Scripts that build scenes
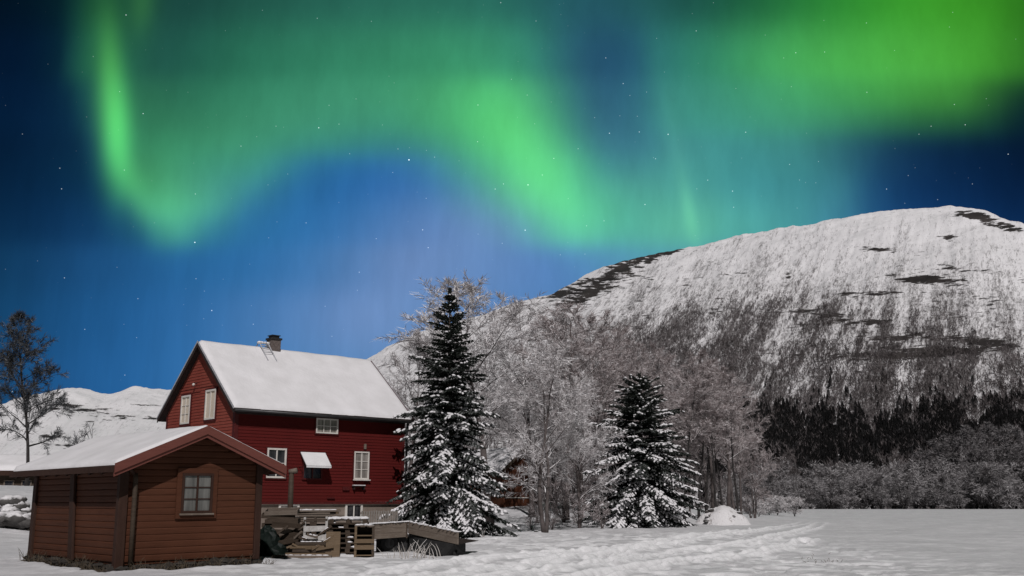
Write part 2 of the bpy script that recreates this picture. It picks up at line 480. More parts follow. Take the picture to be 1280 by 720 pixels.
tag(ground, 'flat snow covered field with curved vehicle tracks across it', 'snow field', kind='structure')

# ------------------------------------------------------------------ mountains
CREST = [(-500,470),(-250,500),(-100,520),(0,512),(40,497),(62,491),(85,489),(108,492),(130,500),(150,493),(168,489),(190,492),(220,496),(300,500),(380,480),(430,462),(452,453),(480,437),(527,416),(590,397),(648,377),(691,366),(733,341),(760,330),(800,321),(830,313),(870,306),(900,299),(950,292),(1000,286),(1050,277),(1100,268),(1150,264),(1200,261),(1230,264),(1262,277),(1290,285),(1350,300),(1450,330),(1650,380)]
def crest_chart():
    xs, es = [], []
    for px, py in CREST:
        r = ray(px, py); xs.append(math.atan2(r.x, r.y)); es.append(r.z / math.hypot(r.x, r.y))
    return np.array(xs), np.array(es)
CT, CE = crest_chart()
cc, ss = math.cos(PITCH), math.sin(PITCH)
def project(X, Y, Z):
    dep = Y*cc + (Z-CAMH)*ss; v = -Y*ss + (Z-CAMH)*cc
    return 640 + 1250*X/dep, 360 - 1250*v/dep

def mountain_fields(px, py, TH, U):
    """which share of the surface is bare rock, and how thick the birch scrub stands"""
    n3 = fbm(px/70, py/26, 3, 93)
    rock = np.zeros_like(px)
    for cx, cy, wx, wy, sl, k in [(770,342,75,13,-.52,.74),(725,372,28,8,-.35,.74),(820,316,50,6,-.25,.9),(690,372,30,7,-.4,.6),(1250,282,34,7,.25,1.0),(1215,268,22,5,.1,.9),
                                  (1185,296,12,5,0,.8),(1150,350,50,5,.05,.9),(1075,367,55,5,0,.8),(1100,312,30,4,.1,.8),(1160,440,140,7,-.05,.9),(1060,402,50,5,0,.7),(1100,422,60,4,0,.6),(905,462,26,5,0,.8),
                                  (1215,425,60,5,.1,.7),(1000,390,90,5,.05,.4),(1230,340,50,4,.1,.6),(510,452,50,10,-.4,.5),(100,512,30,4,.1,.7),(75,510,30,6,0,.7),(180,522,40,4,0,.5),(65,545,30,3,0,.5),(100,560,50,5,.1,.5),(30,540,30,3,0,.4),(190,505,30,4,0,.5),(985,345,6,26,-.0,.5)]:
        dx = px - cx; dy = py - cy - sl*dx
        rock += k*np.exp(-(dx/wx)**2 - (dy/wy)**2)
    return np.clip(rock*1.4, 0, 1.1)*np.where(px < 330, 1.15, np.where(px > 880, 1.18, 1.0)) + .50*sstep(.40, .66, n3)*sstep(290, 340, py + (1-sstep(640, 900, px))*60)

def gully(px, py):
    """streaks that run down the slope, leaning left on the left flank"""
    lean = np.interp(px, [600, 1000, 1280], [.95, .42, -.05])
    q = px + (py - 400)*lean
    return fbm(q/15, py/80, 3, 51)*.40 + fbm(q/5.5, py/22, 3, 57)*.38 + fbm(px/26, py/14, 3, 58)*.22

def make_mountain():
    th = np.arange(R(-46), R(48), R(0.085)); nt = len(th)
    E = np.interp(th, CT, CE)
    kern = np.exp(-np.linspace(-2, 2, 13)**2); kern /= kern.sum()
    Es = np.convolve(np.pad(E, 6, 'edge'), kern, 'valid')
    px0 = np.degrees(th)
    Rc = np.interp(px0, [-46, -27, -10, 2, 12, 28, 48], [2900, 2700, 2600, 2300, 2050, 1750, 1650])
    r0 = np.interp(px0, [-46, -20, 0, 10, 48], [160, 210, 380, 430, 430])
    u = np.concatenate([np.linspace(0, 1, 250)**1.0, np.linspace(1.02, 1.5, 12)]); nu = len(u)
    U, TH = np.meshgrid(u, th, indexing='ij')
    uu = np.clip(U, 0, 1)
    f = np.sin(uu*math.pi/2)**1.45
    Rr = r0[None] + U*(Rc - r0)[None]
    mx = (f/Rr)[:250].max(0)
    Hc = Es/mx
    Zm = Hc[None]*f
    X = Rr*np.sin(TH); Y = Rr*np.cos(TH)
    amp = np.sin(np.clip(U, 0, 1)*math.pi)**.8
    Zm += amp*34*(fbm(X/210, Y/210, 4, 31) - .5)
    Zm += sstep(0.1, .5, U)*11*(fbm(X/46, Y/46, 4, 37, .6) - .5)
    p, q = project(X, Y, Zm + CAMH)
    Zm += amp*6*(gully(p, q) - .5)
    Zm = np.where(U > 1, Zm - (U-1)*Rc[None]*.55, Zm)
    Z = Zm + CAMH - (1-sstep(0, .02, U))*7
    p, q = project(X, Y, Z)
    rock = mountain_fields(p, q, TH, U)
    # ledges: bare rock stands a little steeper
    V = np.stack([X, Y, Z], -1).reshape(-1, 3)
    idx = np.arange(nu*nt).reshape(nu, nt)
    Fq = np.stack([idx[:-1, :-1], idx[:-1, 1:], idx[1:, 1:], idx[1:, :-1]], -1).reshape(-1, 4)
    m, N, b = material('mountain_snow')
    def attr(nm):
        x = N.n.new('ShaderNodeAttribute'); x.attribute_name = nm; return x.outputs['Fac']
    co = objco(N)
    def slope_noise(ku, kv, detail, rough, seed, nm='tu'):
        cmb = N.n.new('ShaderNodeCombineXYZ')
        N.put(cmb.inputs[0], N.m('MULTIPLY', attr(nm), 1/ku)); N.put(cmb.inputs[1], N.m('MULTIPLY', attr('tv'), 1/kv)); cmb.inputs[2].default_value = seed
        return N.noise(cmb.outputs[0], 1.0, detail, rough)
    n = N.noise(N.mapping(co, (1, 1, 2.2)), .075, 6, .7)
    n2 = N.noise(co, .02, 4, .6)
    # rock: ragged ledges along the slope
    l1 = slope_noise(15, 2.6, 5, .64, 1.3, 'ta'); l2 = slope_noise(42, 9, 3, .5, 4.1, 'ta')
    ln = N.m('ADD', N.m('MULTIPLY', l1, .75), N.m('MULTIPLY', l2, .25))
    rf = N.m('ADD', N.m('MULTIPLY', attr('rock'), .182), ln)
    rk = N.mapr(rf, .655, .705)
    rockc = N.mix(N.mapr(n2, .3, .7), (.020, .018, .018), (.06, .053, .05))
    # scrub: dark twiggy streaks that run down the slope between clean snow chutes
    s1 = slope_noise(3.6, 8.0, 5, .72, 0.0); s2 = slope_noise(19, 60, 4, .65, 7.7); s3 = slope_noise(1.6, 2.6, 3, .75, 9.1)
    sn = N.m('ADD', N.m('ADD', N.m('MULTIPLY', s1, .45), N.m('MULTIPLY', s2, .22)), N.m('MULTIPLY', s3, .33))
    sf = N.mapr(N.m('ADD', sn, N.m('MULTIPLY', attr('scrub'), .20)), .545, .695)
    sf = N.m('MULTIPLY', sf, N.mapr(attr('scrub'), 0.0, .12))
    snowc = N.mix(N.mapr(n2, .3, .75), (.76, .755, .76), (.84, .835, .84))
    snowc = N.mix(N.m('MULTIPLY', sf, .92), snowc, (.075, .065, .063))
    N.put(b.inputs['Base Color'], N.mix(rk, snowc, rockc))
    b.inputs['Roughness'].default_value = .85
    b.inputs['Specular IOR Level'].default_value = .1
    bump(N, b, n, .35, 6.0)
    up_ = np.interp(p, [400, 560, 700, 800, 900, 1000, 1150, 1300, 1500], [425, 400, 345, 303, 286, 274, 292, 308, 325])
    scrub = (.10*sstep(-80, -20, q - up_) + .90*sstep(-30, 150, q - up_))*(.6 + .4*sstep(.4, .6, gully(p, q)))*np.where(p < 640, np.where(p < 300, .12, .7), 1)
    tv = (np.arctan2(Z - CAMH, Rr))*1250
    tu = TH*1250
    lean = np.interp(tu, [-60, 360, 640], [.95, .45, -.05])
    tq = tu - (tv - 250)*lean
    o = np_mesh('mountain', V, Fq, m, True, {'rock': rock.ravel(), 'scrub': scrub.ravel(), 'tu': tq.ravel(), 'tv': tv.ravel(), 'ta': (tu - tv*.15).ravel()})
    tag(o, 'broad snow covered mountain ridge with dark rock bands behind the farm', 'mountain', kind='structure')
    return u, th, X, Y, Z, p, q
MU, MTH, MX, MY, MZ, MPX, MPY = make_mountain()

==

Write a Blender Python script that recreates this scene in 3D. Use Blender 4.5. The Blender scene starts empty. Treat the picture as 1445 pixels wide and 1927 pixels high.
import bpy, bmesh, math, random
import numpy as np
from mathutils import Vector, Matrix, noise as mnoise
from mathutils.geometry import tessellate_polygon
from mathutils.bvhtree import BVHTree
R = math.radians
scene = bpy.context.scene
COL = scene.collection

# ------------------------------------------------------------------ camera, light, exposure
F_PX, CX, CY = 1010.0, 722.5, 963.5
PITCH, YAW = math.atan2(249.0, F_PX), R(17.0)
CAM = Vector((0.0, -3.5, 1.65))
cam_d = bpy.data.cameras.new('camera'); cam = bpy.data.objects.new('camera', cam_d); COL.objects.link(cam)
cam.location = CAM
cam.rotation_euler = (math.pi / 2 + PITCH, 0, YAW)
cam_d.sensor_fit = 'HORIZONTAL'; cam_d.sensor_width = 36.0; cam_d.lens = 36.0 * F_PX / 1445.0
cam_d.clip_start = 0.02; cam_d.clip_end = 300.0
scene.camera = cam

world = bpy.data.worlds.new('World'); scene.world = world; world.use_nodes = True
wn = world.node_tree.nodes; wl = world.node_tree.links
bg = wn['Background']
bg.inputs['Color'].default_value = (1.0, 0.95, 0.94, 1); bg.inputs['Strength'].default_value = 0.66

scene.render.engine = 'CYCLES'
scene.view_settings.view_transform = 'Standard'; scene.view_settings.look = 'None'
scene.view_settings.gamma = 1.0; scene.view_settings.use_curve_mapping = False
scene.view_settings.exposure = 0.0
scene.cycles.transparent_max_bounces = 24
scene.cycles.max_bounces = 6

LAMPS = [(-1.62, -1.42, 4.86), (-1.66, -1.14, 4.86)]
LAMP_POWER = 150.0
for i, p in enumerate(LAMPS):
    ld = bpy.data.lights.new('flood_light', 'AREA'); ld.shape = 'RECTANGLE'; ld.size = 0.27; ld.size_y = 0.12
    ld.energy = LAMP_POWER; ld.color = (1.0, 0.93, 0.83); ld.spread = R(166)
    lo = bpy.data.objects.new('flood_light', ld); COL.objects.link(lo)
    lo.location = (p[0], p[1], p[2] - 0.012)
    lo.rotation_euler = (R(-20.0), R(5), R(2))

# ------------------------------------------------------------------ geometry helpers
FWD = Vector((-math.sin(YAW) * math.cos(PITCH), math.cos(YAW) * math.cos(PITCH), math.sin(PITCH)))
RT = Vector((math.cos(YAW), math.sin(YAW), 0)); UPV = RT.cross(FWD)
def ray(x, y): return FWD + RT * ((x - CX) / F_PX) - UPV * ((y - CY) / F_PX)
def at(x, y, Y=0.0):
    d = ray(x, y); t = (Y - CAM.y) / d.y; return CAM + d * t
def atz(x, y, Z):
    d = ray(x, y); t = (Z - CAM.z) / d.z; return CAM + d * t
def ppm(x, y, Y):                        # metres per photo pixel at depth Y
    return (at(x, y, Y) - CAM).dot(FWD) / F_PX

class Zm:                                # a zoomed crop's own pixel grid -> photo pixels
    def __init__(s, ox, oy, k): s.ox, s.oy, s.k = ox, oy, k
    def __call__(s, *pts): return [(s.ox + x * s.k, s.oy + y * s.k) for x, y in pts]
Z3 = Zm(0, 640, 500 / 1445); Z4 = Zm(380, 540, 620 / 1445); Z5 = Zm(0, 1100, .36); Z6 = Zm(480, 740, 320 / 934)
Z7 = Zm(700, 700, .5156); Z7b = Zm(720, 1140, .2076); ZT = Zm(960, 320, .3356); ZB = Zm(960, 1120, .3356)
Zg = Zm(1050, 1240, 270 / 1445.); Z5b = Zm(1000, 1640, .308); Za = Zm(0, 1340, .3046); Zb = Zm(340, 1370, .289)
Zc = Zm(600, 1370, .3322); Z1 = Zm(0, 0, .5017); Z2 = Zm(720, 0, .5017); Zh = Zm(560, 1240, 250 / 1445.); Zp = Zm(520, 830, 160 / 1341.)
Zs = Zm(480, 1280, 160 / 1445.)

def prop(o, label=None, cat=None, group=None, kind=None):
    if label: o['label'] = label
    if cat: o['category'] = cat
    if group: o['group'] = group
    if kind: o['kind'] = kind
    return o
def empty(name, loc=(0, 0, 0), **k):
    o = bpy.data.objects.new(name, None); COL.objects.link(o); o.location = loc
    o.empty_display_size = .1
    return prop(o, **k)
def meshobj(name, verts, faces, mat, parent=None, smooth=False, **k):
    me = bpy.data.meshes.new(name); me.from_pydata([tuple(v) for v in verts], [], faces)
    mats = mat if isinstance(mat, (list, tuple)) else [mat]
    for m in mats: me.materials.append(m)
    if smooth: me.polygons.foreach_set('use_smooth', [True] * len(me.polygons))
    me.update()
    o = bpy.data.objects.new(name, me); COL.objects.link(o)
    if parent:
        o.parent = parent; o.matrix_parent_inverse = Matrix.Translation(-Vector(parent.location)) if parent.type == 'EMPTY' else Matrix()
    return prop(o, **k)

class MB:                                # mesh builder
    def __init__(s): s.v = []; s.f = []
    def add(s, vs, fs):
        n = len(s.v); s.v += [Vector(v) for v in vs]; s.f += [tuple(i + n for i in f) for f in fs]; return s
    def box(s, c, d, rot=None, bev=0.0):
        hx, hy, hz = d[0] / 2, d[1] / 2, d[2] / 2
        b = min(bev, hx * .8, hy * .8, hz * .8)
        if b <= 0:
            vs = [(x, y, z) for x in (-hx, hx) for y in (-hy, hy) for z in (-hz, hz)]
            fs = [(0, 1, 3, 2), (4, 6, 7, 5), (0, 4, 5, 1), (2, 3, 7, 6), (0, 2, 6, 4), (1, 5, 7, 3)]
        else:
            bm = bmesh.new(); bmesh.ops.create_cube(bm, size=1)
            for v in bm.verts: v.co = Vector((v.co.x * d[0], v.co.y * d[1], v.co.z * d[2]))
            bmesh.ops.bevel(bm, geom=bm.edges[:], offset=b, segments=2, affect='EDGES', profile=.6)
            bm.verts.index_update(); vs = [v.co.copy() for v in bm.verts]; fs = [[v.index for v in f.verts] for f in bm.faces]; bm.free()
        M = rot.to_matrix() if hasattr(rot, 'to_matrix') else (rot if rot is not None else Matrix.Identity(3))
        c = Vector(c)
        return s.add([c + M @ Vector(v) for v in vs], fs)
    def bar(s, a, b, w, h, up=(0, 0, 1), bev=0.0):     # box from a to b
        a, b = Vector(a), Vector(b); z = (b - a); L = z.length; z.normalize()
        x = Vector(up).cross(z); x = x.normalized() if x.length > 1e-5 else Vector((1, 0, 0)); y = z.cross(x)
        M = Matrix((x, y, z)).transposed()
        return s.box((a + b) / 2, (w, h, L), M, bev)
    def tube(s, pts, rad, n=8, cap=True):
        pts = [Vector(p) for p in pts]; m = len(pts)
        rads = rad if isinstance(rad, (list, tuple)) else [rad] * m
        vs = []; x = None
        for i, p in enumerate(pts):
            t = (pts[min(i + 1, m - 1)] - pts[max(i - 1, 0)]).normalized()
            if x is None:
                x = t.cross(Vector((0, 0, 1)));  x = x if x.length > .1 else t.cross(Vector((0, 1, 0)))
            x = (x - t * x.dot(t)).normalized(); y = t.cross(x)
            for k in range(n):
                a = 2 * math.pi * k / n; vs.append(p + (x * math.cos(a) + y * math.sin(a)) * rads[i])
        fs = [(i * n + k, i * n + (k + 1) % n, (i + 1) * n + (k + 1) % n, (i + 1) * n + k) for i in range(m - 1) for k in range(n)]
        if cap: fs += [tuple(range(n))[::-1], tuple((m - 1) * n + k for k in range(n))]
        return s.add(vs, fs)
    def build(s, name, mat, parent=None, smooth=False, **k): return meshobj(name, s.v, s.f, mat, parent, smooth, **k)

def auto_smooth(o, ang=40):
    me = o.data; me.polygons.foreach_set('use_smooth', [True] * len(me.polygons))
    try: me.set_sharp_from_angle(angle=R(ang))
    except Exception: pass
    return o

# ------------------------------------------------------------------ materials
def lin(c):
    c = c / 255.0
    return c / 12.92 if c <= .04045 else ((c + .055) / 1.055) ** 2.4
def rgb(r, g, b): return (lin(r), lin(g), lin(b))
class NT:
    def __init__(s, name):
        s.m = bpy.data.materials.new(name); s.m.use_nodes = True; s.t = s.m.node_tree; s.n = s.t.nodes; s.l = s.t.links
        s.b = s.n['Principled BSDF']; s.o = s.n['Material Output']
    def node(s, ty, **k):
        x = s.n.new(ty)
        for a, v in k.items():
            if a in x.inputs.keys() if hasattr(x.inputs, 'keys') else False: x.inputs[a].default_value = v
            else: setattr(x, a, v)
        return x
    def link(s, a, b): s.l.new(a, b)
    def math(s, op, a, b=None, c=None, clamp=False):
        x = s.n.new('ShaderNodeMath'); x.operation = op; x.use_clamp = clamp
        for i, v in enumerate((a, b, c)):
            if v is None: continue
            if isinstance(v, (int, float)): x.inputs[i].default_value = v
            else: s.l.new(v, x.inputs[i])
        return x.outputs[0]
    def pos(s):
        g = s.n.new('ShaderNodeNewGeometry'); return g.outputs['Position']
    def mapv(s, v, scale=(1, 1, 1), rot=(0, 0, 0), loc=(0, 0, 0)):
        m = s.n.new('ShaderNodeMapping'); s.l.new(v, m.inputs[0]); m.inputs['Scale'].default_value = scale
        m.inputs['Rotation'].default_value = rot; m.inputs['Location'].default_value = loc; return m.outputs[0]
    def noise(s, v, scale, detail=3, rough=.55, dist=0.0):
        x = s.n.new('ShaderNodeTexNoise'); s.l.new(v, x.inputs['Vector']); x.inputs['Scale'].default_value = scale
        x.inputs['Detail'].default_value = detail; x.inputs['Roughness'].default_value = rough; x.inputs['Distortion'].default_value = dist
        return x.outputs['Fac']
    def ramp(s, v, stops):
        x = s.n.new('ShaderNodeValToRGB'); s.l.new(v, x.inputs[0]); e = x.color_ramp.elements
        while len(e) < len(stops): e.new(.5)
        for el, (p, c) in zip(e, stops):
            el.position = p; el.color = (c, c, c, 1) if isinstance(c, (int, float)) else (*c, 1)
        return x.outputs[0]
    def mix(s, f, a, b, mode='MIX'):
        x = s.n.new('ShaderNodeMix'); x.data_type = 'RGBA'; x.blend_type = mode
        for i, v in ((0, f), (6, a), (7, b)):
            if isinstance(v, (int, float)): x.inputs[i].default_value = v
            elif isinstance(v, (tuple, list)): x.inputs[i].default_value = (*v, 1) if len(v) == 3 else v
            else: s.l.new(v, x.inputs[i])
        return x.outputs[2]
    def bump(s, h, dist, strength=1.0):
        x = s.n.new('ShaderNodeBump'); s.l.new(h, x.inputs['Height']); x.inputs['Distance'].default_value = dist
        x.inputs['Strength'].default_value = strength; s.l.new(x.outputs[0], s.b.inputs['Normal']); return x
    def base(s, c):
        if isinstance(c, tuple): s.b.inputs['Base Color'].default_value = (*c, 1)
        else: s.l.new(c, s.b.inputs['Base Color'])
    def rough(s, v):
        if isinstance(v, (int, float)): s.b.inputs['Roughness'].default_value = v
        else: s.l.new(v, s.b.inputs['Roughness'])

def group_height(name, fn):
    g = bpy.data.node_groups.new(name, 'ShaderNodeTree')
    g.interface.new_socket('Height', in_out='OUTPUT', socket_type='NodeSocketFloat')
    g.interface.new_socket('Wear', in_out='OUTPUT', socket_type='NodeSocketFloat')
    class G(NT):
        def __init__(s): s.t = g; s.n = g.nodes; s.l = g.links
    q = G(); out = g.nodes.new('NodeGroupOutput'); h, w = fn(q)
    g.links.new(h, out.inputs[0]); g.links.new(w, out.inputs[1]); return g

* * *

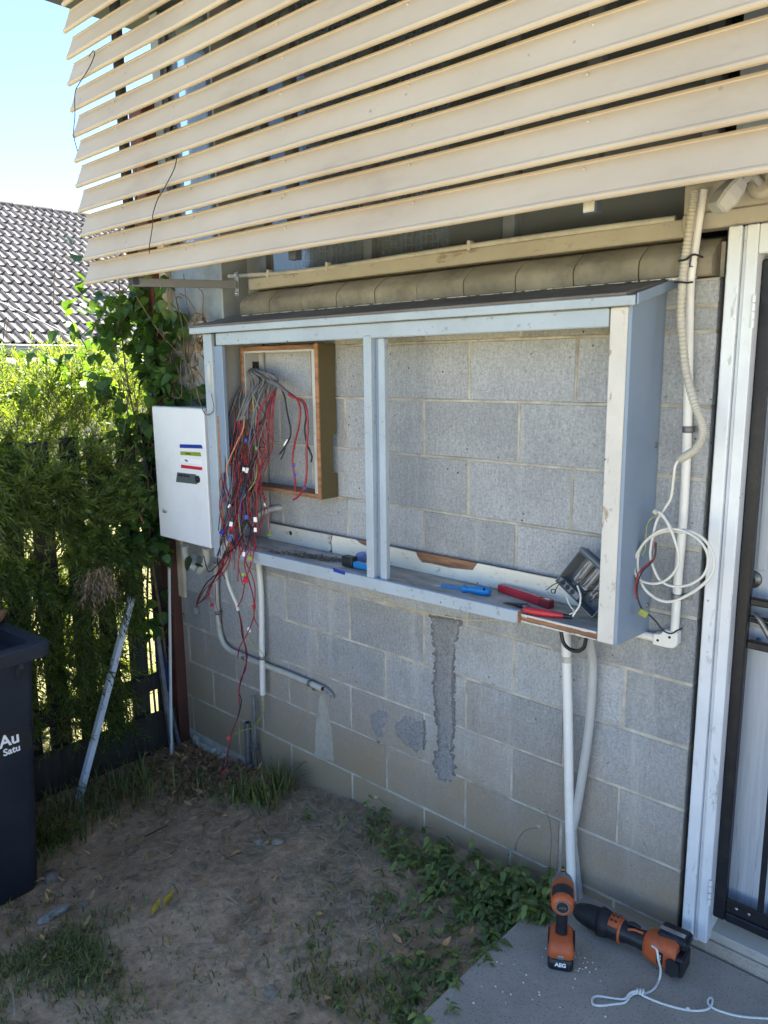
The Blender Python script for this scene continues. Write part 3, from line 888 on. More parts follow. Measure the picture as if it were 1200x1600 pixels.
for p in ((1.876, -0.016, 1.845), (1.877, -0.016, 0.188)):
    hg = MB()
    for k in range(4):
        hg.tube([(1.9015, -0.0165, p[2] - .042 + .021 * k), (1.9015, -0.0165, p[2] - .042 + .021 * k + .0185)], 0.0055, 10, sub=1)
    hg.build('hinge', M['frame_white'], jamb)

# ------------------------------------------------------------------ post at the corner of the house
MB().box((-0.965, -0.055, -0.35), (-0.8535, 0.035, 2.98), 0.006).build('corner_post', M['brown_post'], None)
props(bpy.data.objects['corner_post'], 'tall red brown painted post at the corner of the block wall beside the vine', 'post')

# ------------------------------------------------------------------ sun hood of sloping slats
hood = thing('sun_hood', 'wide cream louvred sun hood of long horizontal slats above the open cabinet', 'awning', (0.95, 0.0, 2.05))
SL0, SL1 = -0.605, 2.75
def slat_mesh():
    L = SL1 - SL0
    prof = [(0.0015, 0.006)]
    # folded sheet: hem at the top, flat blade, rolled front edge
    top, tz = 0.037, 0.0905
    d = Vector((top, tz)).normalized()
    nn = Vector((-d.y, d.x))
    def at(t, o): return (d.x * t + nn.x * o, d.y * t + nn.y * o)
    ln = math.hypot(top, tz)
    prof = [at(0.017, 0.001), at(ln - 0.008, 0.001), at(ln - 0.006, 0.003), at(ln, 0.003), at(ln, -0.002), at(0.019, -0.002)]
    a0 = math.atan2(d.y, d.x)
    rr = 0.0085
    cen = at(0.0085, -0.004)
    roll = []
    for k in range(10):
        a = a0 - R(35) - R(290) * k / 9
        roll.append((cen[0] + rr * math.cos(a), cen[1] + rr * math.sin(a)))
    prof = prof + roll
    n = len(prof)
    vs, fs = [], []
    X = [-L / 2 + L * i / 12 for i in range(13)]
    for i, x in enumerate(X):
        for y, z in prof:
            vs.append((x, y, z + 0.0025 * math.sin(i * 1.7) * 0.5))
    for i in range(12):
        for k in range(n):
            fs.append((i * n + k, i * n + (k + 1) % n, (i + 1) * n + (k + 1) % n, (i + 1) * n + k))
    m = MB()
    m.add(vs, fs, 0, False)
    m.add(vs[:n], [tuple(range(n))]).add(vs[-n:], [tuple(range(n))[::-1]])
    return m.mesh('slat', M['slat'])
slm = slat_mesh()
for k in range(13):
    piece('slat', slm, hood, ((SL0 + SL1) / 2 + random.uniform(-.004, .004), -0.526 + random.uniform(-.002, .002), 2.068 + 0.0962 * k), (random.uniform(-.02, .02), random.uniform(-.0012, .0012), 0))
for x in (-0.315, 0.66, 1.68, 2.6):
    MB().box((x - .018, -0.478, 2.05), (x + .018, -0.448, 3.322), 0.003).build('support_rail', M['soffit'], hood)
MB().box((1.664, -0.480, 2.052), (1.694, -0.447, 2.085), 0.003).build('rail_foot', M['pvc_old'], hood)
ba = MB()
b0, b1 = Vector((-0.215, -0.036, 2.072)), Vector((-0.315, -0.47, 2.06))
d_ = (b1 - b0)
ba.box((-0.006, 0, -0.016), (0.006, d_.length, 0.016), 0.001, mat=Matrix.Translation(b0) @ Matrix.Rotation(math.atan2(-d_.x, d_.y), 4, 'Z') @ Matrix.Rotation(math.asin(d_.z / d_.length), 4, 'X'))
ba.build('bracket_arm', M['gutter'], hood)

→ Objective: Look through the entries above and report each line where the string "Write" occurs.

→ Output below:
Write part 2 of the bpy script that recreates this picture. It picks up at line 480. More parts follow. Take the picture to be 1280 by 720 pixels.
Write a Blender Python script that recreates this scene in 3D. Use Blender 4.5. The Blender scene starts empty. Treat the picture as 1445 pixels wide and 1927 pixels high.
The Blender Python script for this scene continues. Write part 3, from line 888 on. More parts follow. Measure the picture as if it were 1200x1600 pixels.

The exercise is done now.